Evanston Public Library holds needlework circle


Zoe Malin/Daily Senior Staffer

Evanston resident Sally Barnum crochets a winter hat for the emergency women’s shelter at First United Methodist Church. Barnum founded the Evanston Public Library knitting circle about a year ago.

Rayna Song, Reporter

Every third Monday of the month, a drop-in needlework circle meets at Evanston Public Library. Sally Barnum, the organizer of the circle, hopes more people will join this community.

Barnum created the needlework circle about a year ago when she discovered that EPL did not have a resource for adults interested in needlework. They meet for two hours every month.

“It is needlework because it is anything that you can do by hand that includes fabric or yarn… some people quilt, some people knit,” said Barnum, a retired librarian, as she crocheted a hat. “It’s just sort of a relaxing thing to do.”

Barnum explained the difference between crocheting and knitting — the former uses a single crochet hook, while the latter uses two long needles. Because a crochet hook is easily portable people can usually crochet in any location.

For Barnum, crocheting is also a way to give back to the community. She is currently crocheting twelve hats for the First United Methodist Church in Evanston, which runs an emergency shelter for women in the winter. It usually takes Barnum two hours to crochet a hat.

Barnum describes the needlework circle as an “open door” — people are welcome to stay for as long as they want. She also emphasized her desire for increased awareness of the group in Evanston.

Barnum added that she wants a sign in the downstairs portion of the library. Due to lack of publicity, people typically find out about the circle through word-of-mouth, she said.

Barnum extended a particular invitation to men who might be unaware of the circle.

EPL’s needlework circle serves as a place where people sharing the same interest may communicate and socialize, in addition to doing needlework, Barnum said. Because of the social aspect of the circle, she touted the community-building aspect of an activity like crocheting, which can benefit adults and older members of the community.

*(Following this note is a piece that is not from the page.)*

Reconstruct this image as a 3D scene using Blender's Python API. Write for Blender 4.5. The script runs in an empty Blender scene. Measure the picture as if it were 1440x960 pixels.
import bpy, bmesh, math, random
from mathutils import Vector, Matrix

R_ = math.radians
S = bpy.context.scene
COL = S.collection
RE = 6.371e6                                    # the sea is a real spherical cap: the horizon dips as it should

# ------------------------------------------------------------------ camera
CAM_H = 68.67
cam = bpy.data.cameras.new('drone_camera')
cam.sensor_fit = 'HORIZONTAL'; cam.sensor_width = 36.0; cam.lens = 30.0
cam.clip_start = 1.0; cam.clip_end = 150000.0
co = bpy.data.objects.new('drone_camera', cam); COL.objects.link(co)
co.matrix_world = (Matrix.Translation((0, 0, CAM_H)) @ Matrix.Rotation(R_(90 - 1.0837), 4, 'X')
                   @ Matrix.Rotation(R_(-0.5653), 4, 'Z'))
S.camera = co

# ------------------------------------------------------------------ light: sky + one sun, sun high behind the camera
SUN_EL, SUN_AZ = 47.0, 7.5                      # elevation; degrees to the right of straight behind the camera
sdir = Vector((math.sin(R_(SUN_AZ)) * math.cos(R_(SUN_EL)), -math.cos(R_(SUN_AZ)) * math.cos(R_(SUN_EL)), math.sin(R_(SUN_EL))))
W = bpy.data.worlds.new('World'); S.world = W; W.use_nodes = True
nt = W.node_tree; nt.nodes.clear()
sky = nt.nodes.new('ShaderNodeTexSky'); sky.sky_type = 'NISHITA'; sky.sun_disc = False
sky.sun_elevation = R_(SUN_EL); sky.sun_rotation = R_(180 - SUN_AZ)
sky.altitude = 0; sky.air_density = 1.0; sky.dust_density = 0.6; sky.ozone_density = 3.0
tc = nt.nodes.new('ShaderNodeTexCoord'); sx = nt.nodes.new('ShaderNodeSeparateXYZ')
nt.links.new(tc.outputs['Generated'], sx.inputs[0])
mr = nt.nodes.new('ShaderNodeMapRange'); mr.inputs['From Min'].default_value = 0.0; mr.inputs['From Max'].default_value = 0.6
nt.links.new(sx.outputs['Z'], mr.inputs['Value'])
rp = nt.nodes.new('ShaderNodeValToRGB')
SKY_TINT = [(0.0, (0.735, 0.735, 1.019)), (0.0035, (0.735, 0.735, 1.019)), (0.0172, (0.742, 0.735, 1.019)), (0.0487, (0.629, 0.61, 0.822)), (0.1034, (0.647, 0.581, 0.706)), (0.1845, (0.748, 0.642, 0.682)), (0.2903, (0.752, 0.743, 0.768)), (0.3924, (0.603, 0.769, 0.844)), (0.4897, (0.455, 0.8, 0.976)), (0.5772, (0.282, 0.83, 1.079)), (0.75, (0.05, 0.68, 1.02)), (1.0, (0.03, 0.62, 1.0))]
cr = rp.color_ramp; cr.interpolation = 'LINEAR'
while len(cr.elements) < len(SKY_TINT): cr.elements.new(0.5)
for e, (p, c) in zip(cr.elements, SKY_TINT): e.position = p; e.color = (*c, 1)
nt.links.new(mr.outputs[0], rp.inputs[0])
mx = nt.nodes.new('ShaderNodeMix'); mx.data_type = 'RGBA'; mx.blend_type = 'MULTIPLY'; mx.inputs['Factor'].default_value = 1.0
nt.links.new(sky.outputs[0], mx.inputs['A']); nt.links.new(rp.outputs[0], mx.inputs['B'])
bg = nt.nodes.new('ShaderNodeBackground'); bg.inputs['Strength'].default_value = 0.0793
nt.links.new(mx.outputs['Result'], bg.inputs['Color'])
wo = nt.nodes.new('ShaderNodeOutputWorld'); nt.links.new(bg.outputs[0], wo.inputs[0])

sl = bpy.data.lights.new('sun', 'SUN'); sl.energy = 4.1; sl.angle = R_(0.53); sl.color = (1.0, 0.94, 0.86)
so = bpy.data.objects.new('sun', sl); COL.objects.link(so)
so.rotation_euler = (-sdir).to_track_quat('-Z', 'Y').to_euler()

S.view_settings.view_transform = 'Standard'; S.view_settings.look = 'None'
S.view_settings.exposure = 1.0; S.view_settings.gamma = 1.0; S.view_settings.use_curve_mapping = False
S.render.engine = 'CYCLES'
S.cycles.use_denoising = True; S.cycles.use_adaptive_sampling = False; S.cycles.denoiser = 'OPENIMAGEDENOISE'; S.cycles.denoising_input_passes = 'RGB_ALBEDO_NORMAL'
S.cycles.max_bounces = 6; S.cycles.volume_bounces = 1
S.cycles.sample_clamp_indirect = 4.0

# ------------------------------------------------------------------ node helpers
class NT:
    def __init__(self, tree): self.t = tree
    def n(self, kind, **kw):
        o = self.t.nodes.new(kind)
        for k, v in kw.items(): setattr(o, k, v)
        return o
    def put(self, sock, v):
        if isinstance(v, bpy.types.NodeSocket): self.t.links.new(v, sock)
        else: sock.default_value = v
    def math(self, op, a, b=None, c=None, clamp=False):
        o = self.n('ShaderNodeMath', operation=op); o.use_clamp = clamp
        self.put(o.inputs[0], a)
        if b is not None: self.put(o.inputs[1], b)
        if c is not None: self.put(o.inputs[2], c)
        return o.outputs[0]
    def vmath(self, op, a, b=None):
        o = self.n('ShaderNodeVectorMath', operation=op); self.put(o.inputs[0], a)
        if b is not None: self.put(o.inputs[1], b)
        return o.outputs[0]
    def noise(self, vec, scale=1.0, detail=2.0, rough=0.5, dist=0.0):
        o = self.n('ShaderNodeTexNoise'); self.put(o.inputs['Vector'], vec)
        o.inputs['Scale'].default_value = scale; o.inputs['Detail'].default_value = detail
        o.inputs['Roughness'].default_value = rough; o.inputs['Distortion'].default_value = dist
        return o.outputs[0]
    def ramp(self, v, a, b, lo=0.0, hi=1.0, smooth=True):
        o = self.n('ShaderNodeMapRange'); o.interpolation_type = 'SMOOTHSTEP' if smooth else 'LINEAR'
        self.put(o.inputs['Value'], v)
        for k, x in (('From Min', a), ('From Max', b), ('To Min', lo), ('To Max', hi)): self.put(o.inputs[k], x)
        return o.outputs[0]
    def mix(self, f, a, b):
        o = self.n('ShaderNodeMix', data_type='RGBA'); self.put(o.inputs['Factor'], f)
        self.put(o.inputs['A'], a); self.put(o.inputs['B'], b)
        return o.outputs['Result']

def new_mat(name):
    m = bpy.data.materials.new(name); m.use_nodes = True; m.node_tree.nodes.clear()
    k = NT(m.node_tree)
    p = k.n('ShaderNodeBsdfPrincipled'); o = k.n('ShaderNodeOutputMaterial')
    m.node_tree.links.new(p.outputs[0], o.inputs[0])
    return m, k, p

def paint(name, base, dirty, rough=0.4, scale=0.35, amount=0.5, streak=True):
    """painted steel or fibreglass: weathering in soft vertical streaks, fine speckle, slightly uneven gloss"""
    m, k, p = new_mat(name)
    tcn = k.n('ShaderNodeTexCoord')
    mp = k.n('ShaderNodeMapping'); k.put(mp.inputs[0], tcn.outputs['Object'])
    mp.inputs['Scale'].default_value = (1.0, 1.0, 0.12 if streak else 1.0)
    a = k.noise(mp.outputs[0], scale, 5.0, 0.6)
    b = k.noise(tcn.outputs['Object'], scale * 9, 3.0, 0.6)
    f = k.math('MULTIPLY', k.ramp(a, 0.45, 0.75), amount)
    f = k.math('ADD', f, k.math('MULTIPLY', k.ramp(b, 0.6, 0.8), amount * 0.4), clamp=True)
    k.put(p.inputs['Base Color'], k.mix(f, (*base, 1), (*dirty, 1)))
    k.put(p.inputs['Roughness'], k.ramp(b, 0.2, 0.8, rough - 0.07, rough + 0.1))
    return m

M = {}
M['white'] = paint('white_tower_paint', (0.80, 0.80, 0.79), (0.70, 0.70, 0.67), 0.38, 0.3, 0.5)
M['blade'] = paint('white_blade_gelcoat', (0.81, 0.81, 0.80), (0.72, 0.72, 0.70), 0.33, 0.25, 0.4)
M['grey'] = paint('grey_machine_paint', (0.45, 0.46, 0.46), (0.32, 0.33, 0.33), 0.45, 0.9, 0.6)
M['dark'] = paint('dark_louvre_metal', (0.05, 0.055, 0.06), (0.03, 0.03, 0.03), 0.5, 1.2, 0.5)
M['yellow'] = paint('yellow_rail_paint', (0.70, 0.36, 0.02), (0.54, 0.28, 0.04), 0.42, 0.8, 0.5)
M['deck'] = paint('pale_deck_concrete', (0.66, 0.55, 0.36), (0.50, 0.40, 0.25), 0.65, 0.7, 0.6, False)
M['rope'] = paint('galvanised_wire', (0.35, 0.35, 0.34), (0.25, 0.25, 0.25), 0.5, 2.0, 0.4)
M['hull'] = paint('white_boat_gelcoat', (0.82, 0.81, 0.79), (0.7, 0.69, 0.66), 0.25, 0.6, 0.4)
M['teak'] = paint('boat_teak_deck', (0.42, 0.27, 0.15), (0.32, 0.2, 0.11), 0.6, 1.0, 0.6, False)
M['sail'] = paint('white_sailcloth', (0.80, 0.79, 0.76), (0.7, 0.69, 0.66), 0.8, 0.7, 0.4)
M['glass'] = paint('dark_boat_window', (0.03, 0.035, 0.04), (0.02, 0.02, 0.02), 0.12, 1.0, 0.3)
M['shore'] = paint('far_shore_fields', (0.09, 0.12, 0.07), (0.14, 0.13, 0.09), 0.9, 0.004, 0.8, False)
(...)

“As you age, your community gets smaller,” Barnum said. “Sometimes that is problematic for some people, like they don’t leave their house or they don’t meet new people. I think that a community like this is a good thing… it gets you out of your house.”

Jennie Charles, a retired woman sitting across from Barnum doing needlepoint, agreed that the circle persuades people to leave their homes.

Charles found out about the knitting circle in an advertisement in a newspaper. Monday was her first time coming, though she said she would have joined earlier had she known about the meeting.

“Even though it is cold, it is better than staying home and watching television,” Charles said.